#### Brief:
Go through the material below and count the lines with the string "scene"; the number is the whole answer.

#### Supplied data:
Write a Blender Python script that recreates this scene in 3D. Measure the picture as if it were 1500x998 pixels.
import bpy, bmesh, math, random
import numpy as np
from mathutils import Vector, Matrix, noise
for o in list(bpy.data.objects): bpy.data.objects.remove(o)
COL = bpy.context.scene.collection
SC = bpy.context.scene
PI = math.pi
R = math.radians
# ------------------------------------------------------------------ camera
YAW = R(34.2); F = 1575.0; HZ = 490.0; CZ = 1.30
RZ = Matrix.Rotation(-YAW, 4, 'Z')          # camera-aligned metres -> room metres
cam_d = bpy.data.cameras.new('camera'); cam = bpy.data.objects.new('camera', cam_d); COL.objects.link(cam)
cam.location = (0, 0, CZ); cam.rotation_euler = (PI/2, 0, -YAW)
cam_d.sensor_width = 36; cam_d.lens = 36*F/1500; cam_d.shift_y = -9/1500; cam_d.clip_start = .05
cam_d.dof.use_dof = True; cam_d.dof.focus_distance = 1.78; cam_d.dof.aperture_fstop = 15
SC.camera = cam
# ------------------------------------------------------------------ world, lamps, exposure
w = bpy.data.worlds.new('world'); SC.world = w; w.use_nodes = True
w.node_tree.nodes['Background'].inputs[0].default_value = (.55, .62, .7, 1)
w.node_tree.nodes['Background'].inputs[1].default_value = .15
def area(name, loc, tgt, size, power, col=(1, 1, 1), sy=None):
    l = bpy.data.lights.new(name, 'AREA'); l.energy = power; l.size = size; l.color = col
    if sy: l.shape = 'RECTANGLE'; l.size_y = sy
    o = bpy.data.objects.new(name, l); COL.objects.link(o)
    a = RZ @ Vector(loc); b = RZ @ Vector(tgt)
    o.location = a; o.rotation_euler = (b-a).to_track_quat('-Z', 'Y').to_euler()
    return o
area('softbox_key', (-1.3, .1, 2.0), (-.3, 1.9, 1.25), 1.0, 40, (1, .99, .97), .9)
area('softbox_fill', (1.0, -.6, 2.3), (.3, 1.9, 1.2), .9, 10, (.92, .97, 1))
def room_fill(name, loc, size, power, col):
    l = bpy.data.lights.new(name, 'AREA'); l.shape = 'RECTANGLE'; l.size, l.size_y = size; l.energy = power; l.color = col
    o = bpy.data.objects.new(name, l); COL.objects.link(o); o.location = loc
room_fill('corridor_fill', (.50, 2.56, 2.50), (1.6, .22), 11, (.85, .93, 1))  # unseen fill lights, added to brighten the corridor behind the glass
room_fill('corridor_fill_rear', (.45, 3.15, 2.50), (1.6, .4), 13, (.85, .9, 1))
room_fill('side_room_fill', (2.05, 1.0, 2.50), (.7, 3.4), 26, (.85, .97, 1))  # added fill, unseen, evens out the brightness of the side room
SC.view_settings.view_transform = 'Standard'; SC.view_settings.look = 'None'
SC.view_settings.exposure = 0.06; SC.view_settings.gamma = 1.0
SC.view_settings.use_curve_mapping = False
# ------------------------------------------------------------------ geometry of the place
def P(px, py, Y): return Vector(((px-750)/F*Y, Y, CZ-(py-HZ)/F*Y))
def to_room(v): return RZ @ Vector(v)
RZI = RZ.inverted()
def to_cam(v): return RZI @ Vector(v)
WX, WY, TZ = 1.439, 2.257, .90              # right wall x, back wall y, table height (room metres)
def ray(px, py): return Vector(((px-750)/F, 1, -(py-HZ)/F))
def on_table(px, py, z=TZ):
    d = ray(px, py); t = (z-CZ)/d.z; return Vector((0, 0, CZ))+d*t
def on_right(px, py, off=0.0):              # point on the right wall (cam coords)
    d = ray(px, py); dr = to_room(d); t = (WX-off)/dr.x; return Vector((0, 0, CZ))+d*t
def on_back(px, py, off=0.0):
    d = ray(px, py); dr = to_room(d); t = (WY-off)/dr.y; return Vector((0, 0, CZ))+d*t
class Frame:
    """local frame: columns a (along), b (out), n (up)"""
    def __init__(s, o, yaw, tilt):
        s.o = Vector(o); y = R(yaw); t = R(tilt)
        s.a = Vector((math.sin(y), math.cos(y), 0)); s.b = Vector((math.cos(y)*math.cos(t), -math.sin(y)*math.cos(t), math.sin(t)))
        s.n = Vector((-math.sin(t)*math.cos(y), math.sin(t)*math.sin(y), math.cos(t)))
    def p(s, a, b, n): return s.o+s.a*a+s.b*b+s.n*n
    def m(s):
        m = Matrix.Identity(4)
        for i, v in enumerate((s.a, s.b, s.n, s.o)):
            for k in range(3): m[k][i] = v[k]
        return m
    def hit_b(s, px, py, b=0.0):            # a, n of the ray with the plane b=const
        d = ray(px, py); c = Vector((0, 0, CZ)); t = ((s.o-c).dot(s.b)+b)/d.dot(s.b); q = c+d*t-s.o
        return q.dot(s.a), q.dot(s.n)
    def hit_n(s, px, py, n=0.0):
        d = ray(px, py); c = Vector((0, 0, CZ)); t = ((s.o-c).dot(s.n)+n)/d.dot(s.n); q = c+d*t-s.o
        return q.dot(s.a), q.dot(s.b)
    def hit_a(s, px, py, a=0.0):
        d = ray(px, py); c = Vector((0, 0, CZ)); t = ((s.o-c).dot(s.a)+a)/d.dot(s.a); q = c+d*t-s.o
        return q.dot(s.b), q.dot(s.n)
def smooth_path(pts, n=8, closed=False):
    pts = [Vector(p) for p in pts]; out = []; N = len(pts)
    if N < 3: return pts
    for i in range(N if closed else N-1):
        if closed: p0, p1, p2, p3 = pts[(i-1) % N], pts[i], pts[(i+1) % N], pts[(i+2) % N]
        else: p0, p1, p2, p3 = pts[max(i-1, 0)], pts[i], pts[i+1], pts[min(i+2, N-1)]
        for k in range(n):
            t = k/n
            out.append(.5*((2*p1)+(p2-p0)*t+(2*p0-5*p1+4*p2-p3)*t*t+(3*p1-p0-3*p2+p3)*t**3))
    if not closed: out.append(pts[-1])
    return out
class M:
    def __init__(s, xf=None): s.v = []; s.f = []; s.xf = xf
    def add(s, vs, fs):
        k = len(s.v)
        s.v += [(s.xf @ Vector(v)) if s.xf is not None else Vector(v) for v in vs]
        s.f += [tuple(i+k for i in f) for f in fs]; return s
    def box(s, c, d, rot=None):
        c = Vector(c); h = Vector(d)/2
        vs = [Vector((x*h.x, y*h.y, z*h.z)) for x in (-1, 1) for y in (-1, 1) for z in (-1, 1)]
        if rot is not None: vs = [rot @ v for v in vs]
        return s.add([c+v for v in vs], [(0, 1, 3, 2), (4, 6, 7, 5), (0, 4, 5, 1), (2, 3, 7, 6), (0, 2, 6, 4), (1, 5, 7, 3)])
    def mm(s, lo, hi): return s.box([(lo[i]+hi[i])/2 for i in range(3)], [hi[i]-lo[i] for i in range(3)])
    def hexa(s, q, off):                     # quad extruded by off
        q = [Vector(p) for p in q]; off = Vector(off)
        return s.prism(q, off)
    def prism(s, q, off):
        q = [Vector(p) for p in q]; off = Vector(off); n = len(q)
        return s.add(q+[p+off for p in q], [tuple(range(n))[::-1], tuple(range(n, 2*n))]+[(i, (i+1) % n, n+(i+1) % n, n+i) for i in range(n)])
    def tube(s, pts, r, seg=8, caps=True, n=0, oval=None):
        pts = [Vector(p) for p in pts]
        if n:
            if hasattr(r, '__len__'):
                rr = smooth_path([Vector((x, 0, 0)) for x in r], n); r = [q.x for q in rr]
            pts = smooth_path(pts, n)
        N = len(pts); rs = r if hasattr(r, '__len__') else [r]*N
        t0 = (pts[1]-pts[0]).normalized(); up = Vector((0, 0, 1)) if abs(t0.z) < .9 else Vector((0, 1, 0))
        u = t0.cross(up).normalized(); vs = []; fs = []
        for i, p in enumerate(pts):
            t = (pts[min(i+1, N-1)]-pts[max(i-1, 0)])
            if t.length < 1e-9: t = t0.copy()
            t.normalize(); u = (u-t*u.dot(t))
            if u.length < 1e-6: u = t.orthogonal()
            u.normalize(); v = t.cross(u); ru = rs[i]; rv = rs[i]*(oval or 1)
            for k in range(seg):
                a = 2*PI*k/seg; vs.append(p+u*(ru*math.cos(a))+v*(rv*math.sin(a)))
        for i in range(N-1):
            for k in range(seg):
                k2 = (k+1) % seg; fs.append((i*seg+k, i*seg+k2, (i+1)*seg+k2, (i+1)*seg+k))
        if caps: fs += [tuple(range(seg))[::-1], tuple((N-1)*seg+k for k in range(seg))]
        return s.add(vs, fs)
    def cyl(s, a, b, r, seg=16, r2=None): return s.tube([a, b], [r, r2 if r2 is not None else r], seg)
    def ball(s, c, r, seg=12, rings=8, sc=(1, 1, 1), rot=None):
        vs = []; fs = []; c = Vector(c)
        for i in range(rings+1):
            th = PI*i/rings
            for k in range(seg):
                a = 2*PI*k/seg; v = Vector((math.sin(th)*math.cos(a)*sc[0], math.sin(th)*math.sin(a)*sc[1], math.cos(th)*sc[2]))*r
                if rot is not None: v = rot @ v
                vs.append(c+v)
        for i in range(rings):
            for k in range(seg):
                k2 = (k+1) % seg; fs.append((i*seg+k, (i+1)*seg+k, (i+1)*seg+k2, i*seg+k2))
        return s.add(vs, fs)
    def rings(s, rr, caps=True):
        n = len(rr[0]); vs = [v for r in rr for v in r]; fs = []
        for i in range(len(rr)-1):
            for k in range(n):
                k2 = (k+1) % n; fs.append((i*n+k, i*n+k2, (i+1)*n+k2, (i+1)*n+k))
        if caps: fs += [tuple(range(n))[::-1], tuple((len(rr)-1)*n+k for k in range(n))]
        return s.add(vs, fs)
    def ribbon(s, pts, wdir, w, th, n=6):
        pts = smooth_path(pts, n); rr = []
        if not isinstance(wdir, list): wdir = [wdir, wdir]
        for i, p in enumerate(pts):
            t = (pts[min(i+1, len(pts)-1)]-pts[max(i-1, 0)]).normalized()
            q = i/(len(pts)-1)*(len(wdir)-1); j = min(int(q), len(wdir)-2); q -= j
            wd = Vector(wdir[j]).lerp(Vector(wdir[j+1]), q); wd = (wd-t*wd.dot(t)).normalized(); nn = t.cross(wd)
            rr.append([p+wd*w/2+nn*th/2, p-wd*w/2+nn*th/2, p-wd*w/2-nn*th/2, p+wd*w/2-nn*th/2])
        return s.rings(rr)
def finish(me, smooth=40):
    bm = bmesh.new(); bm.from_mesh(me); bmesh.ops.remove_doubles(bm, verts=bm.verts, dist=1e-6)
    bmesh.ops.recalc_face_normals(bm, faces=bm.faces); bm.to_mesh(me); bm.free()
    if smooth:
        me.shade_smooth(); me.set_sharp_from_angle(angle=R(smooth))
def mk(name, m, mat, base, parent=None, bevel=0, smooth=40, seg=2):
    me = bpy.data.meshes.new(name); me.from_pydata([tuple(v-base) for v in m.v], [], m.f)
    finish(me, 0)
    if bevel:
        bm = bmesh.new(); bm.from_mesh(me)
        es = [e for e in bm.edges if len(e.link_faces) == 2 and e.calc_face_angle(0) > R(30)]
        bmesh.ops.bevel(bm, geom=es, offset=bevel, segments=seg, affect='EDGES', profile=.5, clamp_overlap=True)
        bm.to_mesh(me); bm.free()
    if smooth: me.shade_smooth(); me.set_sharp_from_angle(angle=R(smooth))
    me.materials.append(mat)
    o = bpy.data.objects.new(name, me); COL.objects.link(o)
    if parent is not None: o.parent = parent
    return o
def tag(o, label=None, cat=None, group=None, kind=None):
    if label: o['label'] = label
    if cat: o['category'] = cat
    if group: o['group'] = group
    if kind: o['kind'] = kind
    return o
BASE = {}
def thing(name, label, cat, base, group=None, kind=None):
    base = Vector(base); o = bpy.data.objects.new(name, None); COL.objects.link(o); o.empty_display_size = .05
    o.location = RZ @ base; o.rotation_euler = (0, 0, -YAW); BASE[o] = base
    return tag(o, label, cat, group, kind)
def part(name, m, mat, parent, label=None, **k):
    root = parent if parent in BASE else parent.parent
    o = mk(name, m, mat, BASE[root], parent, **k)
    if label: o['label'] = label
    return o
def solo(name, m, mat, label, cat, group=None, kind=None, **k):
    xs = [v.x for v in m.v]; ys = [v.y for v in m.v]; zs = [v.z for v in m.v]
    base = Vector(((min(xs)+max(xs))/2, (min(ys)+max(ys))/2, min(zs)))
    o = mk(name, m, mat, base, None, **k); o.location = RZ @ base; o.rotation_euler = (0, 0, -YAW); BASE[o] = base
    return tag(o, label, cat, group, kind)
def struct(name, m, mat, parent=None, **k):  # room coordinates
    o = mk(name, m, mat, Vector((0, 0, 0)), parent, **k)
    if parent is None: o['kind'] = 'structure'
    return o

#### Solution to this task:
3